Neben den Teams arbeitet das Zentrum, das von Eurojust finanzielle und logistische Unterstützung erhält, mit der US-amerikanischen Justiz sowie mit dem Internationalen Strafgerichtshof (ICC) zusammen. Der in Den Haag anwesende Chefankläger des Gerichts, Karim Khan, erklärte diesen Schritt damit, dass Partnerschaften mit Staaten und Zivilgesellschaft nötig seien, um dem Römischen Statut und dem Prinzip der Haftung zur Geltung zu verhelfen. „Wir sind nicht auf der Seite der Ukraine, sondern auf der Seite der Gerechtigkeit“, betonte Khan. Die Gründung des ICPA sei in diesem Sinne der Beginn eines Prozesses.
Dass an dessen Ende ein Tribunal stehen soll, steht außer Frage. Ob dies am Internationalen Strafgerichtshof oder vor einem Gericht nach nationaler Rechtsprechung geschehen wird, ist noch unklar. „Die Art des Tribunals ist zum jetzigen Zeitpunkt nicht wichtig“, so Eurojust-Präsident Ladislav Hamran. Wichtig sei aber, dass die Ermittlungen beginnen. „In der Vergangenheit war dies immer erst nach einem Konflikt der Fall. Dies ist das erste Mal, dass es anders ist.“ Bei der Arbeit des ICPA handelt es sich um die ersten Ermittlungen im Fall eines Angriffskrieges seit dem Zweiten Weltkrieg. Das Beweismaterial, so Hamran, sei „riesig“.
Lücken müssen identifiziert werden
Dieses zu sichern und in einem zentralen Ort zugänglich zu machen, ist die Hauptaufgabe des neuen Zentrums unter dem Dach von Eurojust. Grundlage ist die Core International Crimes Evidence Database (CICED), die bereits seit Februar in Betrieb ist. Dort wird das von Mitgliedstaaten bereitgestellte Beweismaterial gesammelt, um dann eine Anklagestrategie zu entwerfen und einen strafrechtlichen Fall vorzubereiten.
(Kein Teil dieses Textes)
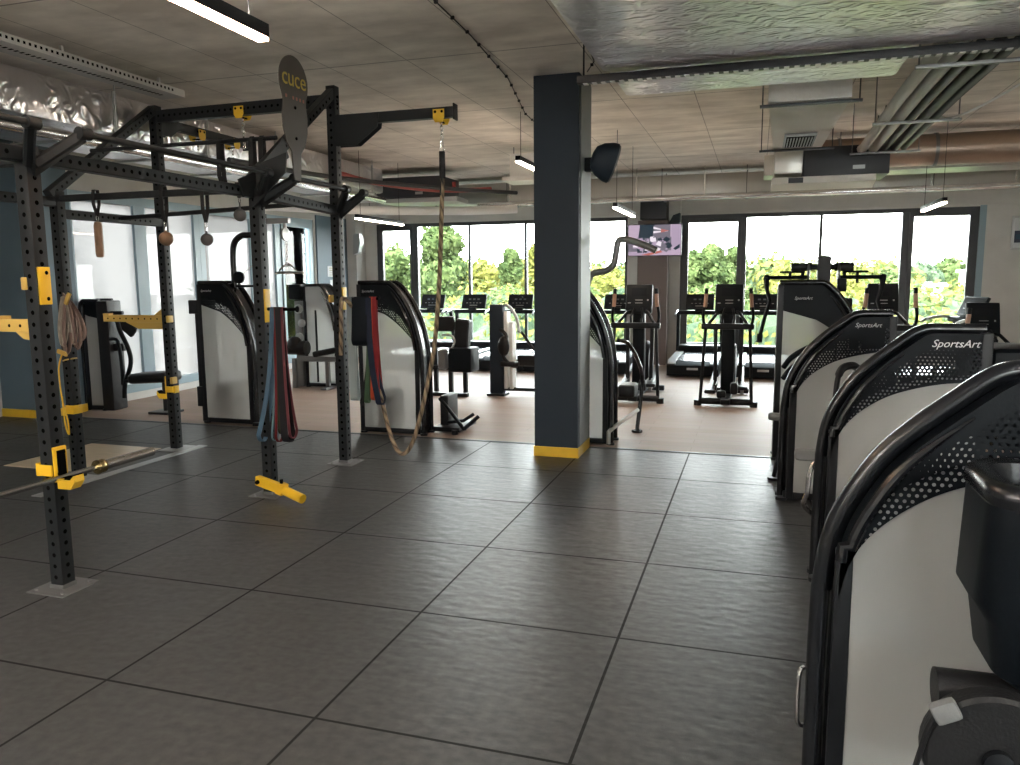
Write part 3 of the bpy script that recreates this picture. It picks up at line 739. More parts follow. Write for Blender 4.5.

Genau darum, so Hamran, sei es auch wichtig, mit dem Sammeln von belastendem Material nicht länger zu warten. Bei seiner Analyse müssten zudem mögliche Lücken in der Beweisführung identifiziert und das gesamte Material auf Ukrainisch und Englisch übersetzt werden, um es einem Gerichtshof zur Verfügung stellen zu können.
In den letzten Wochen sei bereits aus zehn Staaten Material übermittelt worden, so der Eurojust-Präsident. Laut Kenneth Polite, der als Staatsanwalt das ebenfalls mit dem ICPA kooperierende US-Justizministerium in Den Haag vertrat, sei auch von dort bereits der erste Beitrag eingegangen. Der ukrainische General-Staatsanwalt Andriy Kostin sagte, seine Behörde habe bislang „mehr als 93.000 Fälle von Kriegsverbrechen“ sowie 347 Verdächtige ermittelt. Strafverfolgung müsse allerdings auf die höchsten Ränge der politischen und militärischen Führung abzielen, betonte er. Daher sei „ein ordentliches Tribunal wichtiger als ein schnelles“.
Das ICPA-Zentrum, das Ursula von der Leyen bereits im Februar angekündigt hatte, bedeutet für das internationale Recht nun in mehrerer Hinsicht Neuland. Nicht nur, weil es seine Arbeit inmitten des betreffenden Konflikts aufnimmt, sondern auch, was den Anklagepunkt des Angriffskriegs betrifft. „In der Architektur des internationalen Rechts herrscht hier leider ein klaffendes Loch“, so der Ukrainer Kostin, der das IPCA als Mittel sieht, um das völkerrechtliche Verbot von Angriffskriegen umzusetzen.